Außer der Verschleppungstaktik - welche Optionen hat Johnson sonst noch?

Johnson könnte Neuwahlen provozieren. Zwar erklärte er gestern Abend in einer Rede, er wolle keine Neuwahlen. Doch er drohte indirekt genau damit. Johnson meinte, sollten die Parlamentarier für eine Verschiebung stimmen, würden sie die Position der Briten schwächen und "jegliche weitere Verhandlungen absolut unmöglich machen". Ein ranghoher Regierungsvertreter sagte, sollten die Abgeordneten Johnsons Brexit-Pläne durchkreuzen, werde der Premier den formell ersten Schritt in Richtung vorgezogene Wahlen gehen. Dazu werde er dem Parlament einen Antrag zur Ausrufung von Neuwahlen vorlegen. Voraussichtlich am Mittwoch würde dann über diesen Antrag abgestimmt. Bei Zustimmung würde dem Regierungsvertreter zufolge voraussichtlich am 14. Oktober ein neues Parlament gewählt.
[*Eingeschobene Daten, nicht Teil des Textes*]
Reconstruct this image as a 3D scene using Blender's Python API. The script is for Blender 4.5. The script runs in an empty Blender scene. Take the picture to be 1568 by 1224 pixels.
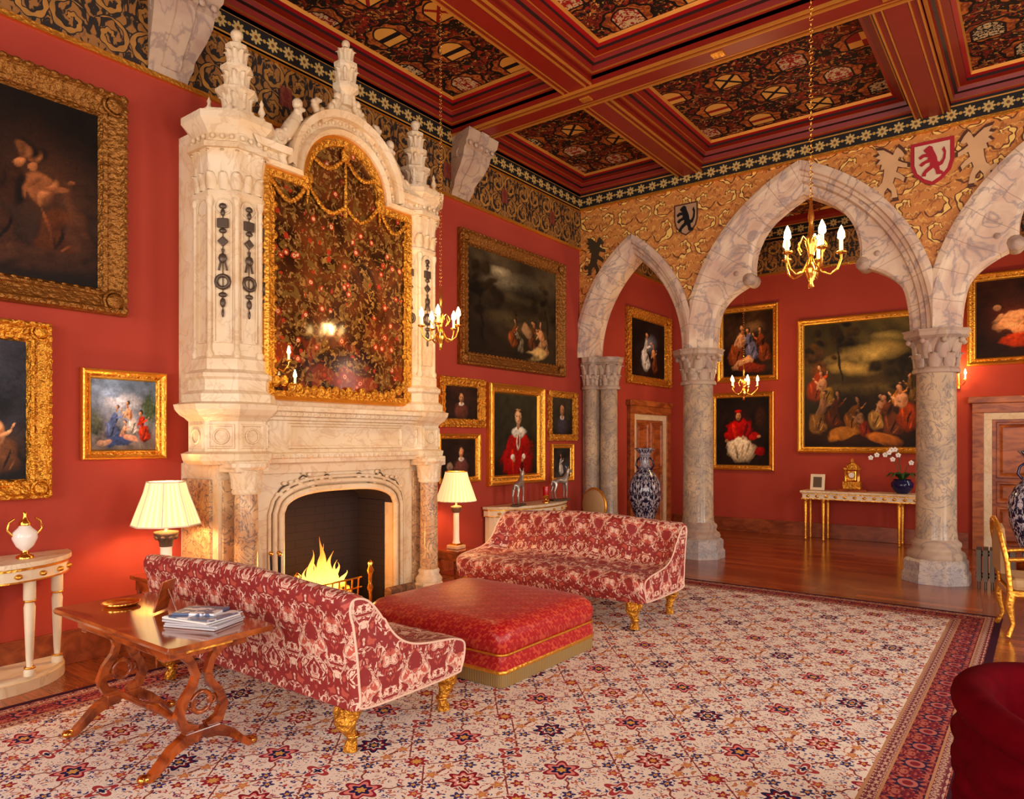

Wie einfach kann Johnson Neuwahlen herbeiführen?

Damit Johnsons Antrag durchkäme, müssten zwei Drittel der Abgeordneten im Unterhaus dafür stimmen. Bisher verfügte Johnson im 650-köpfigen Unterhaus über eine Stimme Mehrheit, mit dem Übertritt des Abgeordneten Lee zu den Liberaldemokraten verlor er diese. Die größte Oppositionspartei, Labour, ist zwar nach Angaben ihres Chefs Jeremy Corbyn bereit für eine Wahl. Sie könnte aber aus taktischen Gründen dagegen stimmen. Medienberichten zufolge sind außerdem etwa 20 Abgeordnete aus Johnsons Konservativen Partei bereit, gegen ihn zu rebellieren.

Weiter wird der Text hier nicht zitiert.